Inman

Lenders shun areas covered by anti-predatory-lending law

A new law that requires some Chicago residents in 10 ZIP codes to get counseling before obtaining a mortgage loan is scaring lenders away from those areas, critics claim.

A spokesman for one of the law’s sponsors, Illinois Speaker of the House Mike Madigan, said the allegations are part of a continuing campaign against the new regulations by “predatory lenders and their allies.”

The Predatory Lending Database Pilot Program — commonly referred to after the legislation that created it, House Bill 4050 — took effect Sept. 1. It requires residents who fall short of certain credit and income thresholds to get financial counseling. The 10 ZIP codes where the four-year pilot program is being implemented were chosen because of above-average foreclosure rates and a high proportion of predatory loans.

The Illinois Association of Mortgage Brokers has circulated a list of about two dozen lenders that have curtailed business in the affected ZIP codes, and says some have stopped lending there altogether, the Chicago Tribune reported today.

“While I don’t condone the practice of just stopping lending, that is the reality that 4050 has brought on us,” IAMB President Darren Weisberg told the Tribune.

But Steve Brown, the press secretary for Rep. Madigan, D-Chicago, dismissed criticism of House Bill 4050 as part of a continuing campaign to scuttle it.
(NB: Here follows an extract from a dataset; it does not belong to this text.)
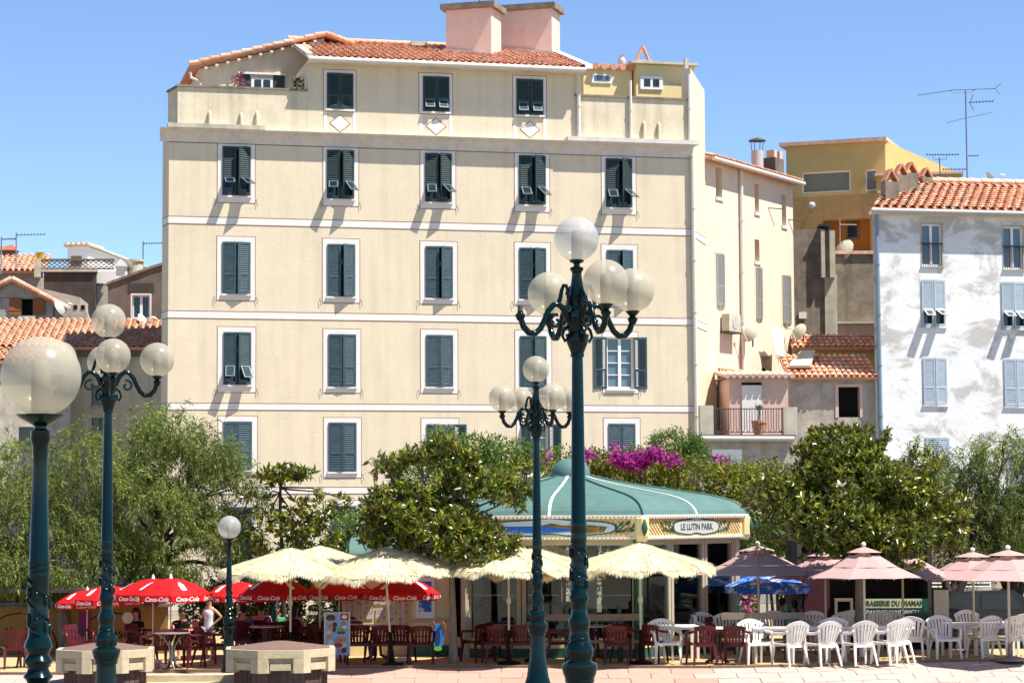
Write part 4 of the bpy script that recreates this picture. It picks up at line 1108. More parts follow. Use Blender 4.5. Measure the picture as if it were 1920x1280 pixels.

“There are lists being circulated, but I don’t know if people seeking financing are actually being turned away,” Brown told Inman News. “This whole thing was fought tooth and nail by the predatory lenders and their allies. My guess is once the program gets going, it will be expanded into other areas of Illinois until these people (predatory lenders) are run out of town, and it will be a model for other states.”

The bill’s critics also include Bishop William Jordan of St. Mark Missionary Baptist Church Cathedral, who told the Tribune that it seems like redlining to him.

“How in the world are you going to take one side of the street and decide they are sophisticated enough to make their own financial decisions but people on the other side are not?” Jordan told the Tribune.

The 10 ZIP codes chosen for the pilot program are predominantly African American and Hispanic. But Brown said Madigan and some of the bill’s other supporters would have preferred that it apply statewide. The bill was scaled back to just 10 ZIP codes to overcome political opposition, he said.

Weisberg told Inman News that the Illinois Association of Mortgage Brokers “would have rather seen 4050 be statewide in a heartbeat, and our association would have supported it if applied to all mortgage practitioners in the state.”

Instead, Weisberg said, the legislation “gives a pass to lenders who develop and market the products” that often lead to foreclosures, such as interest-only and payment option adjustable-rate mortgages, instead unfairly singling out “mortgage brokers who for the most part are small mom-and-pop” businesses.

“It’s not the products that are evil, but the unsavory business practices” of bankers, brokers and credit unions who push products regardless of their suitability to customers’ needs, Weisberg said, adding that the state has done little to police unscrupulous lenders.

Susan Hofer, a spokeswoman for the Illinois Department of Financial and Professional Regulation, said most people who have applied for loans in the 10 ZIP codes since the law went into effect have been exempt from counseling.

The state has issued 501 exemptions from counseling, with 44 of the 135 loan applications being processed as of Sept. 8 requiring counseling.

The Tribune noted that the program creates confusion and extra paperwork for mortgage brokers, and talked to one applicant who was unable to obtain a loan after mistakenly being told he needed to get counseling.

The regulations also create administrative costs, including a $300 fee for each counseling session, that are passed on to borrowers, critics say. The counseling requirement may also complicate the process of bundling mortgages and selling them to investors, the Tribune reported.